I implore each of you to ask yourself why we want to take a Gateway area that is largely pristine and certainly otherwise marketable and redevelopable, and install pavement on nearly its entirety, “big boxes” and regional traffic? This is not going to benefit Westbrook. It will irreparably harm Westbrook. Please exercise your long-term vision and your creativity and not be unduly influenced by the lure of quick and easy, short-term money. Municipalities have always had financial woes, and always will. Big box retail is not the cash cow savior that it tells us it is. There is no sales tax benefit to the local community; the tax revenue is largely if not entirely offset by what this kind of development will cost us in public safety services, infrastructure, and lost revenues and employment at existing businesses; and it will without any doubt saddle the neighboring residential and school areas with permanent, horrible traffic.
Please do not be persuaded that if you limit “big box” development for all of these sound reasons, that somehow that makes you “anti-business”. That is not the case and we also need to think about the kinds of business which we desire, which may stay away after “big box” develops.

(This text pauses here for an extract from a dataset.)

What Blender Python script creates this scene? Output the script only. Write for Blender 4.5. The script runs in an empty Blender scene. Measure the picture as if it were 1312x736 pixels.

Regulating retail development in this way would assure that we will have some quality and attractive development here at a reasonable and compatible scale, without the big box traffic, the likes of which most people can’t even imagine.
Beyond this long-term vision issue for the Gateway area, traffic in general is an issue of concern on top of Westbrook’s list, and it is impossible to separate that from the issue at hand. There is a recent article in the packet sent to you by Westbrook Our Home which contains very relevant and credible information as to the serious detrimental effects of traffic from “big box”, and particularly supercenter, development. You cannot simultaneously acknowledge to citizens that you realize Westbrook already has serious traffic problems, assure them that you are working on that issue, and at the same time promote “big box” development, which as a matter of absolute fact draws huge amounts of regional traffic. It would be hypocritical to do those two things at the same time; it is as simple as that. Big-box retail, particularly when it includes grocery space, generates traffic numbers that you will find hard to even believe. And often those numbers are underprojected by developers’ traffic studies. It is naive for anyone to think such traffic will be confined to the turnpike and arterial, or that if the numbers are too large, it won’t be permitted. And road improvements whose purpose is to move large amounts of traffic serve only the development and the traffic-they do not do a thing for residential areas and in fact denigrate them.
Yes, “big box” is at our door-practically knocking it down. Other possibilities for the area may not be quite so quickly or easily obtainable and no, they may not pay the owners of the property quite as much. But I know for a fact that such other opportunities do exist, and they have been successfully brought to fruition in other places around Maine and the country.
For these reasons I implore you to take the initiative to review the zoning and planning for this area with each other, the land owners, the public, our administration and staff. The direction we go in needs to be well-reasoned, with eyes wide open. What we do here needs to be an affirmative choice-not an inevitability based on an idea from many years ago, while the impacts of that idea have since changed, dramatically.
Please adopt the site plan standards recommended to you by the Planning Board, with the exception of the single-building size limitation, which I ask you to reduce to 80,000 sq. ft. A 1999 study in Easton, Maryland concluded that “[o]nce a big box retail store exceeds 65,000 sq. ft, it is of such a scale that its negative impacts outweigh its positive ones.” During the Planning Board deliberations, a motion for a limit of 80,000 sq. ft. was made; it failed at that time only by a 4-3 vote.
A permitted size of 160,000 sq. ft. or larger will assure swift “big box” proliferation and another ugly, noisy, paved, traffic-congested, glowing, generic strip. We can do better than this, and we have the great opportunity to do better than this, but that opportunity is closing.